But if you’re old enough, you’ll remember May 2007, when then-Fed Chair Ben Bernanke said, “We do not expect significant spillovers from the subprime market to the rest of the economy or to the financial system.” Moreover, in May 2007, as in March 2026, credit spreads on high-yield debt in general were near historic lows. So the fact that credit problems seem confined to private credit and a few other relatively small sectors is not a reason for complacency.

Anyway, in 2026, the IMF has explicitly warned that the risks from non-bank financial institutions, if they materialize, may spill over into banks. Jeffrey Gundlach of DoubleLine Capital has been blunter, calling private credit the top candidate to start the next financial crisis.

All this may be premature. Not all private credit funds are stressed, and there has not yet been an unusual number of missed payments to private credit lenders. Investors in many funds are getting less cash than they had hoped for and finding it more difficult to redeem or sell holdings, but this was part of the deal investors understood, or should have understood. The type of middle-market companies that relied on private credit are finding capital harder to come by. These kinds of things are unlikely to cause downstream financial problems.

If things do get worse, there are two likely paths for contagion.
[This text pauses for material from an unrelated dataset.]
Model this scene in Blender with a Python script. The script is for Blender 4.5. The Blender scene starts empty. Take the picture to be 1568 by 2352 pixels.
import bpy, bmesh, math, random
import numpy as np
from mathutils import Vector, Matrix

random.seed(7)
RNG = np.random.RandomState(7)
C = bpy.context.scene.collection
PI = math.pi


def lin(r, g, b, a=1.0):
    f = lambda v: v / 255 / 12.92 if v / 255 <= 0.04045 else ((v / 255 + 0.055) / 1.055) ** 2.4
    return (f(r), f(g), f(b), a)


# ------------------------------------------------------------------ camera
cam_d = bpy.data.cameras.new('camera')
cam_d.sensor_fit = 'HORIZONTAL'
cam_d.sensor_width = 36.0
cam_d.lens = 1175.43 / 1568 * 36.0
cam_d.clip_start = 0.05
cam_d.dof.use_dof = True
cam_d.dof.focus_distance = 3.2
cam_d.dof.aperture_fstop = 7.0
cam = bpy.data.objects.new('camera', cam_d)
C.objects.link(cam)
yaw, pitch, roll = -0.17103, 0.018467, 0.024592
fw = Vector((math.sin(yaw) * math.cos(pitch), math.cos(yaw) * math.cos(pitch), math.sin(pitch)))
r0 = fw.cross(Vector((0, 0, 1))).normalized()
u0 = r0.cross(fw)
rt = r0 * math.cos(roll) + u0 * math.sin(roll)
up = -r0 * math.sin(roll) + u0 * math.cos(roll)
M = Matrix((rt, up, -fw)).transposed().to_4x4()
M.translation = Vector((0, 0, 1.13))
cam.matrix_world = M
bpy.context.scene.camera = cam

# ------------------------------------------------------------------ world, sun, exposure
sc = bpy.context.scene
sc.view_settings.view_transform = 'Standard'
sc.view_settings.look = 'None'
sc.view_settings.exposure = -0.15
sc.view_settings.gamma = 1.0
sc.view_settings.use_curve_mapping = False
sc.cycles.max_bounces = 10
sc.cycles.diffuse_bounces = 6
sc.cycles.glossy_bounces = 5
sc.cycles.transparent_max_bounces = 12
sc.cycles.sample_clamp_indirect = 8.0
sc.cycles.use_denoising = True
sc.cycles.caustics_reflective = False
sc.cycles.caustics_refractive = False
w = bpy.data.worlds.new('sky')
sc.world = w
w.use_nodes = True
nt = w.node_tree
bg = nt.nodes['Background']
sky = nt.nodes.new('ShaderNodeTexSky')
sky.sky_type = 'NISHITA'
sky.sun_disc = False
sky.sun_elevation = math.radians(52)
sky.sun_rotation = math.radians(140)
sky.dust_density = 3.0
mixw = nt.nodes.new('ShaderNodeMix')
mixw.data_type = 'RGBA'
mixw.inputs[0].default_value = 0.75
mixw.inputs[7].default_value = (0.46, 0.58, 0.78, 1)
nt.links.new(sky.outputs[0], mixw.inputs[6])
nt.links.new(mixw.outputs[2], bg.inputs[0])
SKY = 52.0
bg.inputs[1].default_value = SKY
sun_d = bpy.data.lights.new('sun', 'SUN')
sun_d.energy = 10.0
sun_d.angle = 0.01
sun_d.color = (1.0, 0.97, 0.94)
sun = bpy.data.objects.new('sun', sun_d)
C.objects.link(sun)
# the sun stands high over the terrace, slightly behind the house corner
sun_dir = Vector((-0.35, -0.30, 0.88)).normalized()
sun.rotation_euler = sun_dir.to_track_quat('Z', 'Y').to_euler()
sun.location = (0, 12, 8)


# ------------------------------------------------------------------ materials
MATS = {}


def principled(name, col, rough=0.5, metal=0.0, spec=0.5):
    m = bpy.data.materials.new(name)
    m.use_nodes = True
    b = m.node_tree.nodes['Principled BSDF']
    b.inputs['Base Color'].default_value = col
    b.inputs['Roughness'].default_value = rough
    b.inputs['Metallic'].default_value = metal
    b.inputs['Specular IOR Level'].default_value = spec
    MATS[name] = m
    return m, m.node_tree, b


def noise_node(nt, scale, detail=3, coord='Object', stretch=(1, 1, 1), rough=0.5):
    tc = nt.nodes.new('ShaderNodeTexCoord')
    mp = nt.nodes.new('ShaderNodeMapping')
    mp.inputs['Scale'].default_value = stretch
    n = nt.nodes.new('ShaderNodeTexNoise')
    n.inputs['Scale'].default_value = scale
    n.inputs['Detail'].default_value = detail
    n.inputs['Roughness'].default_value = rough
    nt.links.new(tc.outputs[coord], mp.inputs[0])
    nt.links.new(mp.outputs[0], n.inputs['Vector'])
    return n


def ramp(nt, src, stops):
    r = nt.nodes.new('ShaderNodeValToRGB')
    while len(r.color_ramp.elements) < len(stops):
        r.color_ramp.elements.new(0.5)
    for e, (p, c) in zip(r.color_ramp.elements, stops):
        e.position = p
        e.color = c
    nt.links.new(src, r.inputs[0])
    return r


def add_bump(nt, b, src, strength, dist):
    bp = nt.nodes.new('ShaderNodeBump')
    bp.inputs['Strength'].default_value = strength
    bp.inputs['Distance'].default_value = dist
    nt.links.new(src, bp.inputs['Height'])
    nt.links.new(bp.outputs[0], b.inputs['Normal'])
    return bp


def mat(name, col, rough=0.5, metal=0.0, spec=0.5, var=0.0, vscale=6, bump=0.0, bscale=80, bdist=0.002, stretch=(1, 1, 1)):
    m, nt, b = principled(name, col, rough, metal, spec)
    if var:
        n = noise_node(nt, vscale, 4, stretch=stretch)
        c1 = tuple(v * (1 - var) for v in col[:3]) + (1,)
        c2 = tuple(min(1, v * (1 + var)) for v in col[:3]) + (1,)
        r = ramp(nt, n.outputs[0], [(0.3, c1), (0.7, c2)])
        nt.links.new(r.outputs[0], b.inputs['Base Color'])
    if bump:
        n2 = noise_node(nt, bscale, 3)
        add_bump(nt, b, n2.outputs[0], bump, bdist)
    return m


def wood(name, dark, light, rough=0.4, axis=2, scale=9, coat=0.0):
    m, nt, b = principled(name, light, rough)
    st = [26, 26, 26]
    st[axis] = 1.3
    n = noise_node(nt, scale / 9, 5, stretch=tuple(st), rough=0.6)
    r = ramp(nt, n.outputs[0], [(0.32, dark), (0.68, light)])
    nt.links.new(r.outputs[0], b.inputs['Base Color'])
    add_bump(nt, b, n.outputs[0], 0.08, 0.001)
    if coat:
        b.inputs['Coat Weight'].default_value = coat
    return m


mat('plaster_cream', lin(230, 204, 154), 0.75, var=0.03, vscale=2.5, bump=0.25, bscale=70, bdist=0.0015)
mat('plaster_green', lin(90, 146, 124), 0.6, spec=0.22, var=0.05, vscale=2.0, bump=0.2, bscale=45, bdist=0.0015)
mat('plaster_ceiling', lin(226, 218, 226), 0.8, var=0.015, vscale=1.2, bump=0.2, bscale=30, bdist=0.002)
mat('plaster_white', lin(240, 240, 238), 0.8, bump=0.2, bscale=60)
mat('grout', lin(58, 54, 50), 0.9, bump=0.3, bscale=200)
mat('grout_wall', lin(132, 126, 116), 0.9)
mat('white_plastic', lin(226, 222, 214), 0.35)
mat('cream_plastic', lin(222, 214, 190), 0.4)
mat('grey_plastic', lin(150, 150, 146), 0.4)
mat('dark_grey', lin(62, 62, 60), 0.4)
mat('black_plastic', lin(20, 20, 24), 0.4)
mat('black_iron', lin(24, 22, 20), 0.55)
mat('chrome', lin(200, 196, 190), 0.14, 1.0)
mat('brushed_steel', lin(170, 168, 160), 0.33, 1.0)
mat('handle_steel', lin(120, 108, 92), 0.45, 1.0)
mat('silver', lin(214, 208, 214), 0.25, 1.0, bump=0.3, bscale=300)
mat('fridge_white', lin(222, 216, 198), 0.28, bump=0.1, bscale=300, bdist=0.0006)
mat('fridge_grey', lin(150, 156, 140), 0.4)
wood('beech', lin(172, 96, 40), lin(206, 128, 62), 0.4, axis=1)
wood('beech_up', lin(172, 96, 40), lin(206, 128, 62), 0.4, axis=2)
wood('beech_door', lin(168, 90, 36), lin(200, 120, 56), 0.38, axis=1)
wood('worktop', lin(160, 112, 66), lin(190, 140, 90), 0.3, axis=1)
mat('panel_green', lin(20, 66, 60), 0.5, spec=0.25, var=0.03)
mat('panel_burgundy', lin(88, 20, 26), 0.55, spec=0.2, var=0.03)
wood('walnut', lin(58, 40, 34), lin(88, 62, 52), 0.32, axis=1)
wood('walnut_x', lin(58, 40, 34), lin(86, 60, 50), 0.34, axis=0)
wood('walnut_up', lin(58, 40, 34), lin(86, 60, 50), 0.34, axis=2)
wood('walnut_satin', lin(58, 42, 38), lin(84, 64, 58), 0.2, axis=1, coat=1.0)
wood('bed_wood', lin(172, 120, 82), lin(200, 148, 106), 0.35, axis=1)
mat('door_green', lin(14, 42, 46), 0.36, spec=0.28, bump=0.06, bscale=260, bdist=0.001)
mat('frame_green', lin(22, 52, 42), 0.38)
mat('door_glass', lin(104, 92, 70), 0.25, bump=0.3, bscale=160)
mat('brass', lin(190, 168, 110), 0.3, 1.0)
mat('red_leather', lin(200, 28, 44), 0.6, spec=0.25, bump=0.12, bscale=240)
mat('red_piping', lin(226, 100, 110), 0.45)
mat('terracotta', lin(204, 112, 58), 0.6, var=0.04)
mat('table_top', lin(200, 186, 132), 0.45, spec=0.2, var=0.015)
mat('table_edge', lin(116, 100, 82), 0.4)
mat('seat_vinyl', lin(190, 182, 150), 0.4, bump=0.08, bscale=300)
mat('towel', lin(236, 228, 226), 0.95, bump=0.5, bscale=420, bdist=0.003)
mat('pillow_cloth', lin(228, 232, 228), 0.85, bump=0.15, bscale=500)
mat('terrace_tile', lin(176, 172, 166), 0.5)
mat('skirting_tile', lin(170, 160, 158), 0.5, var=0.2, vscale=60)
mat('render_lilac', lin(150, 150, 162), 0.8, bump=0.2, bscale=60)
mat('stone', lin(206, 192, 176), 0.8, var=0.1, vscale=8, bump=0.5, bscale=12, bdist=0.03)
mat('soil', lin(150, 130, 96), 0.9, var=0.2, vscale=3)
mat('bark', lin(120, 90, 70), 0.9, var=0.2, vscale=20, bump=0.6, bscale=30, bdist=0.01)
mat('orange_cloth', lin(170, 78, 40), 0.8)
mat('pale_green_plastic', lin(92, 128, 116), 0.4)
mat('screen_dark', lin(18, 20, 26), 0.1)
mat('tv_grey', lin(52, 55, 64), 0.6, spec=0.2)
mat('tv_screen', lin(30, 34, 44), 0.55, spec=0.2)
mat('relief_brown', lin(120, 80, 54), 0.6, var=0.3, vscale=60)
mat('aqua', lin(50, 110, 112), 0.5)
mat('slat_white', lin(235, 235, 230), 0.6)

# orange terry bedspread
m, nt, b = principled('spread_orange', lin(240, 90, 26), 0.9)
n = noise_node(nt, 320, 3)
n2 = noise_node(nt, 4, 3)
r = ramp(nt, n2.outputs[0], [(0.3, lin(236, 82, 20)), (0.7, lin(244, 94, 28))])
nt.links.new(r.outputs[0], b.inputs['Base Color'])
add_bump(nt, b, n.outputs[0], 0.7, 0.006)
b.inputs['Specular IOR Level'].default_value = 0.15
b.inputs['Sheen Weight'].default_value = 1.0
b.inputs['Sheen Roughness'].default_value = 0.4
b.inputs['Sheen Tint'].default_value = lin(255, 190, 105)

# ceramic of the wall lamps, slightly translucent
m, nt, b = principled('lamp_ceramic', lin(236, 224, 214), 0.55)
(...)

One is that private-lending losses become so severe that the credit risk of the loans ends up directly or indirectly on bank balance sheets, eroding capital and risking bank runs. Even if no banks fail as a result, credit could dry up throughout the economy, pushing it into recession.

The other path is if exposure to private credit pops up in unexpected places: 401(k)s, mutual funds and retail portfolios of unsuspecting retail investors; and pension funds, endowments and insurance companies that did not clearly disclose the exposures. Even if the total amounts are not large, fear of additional hidden exposures could threaten confidence in large swaths of the financial system.

So far, we’ve only had a few mild foreshocks of the kind that presage major earthquakes only about 5% of the time. There’s no credit crisis even among mid-market private credit borrowers, only some financial strain in some sectors of that market. Of course, every mighty oak was once a tiny acorn.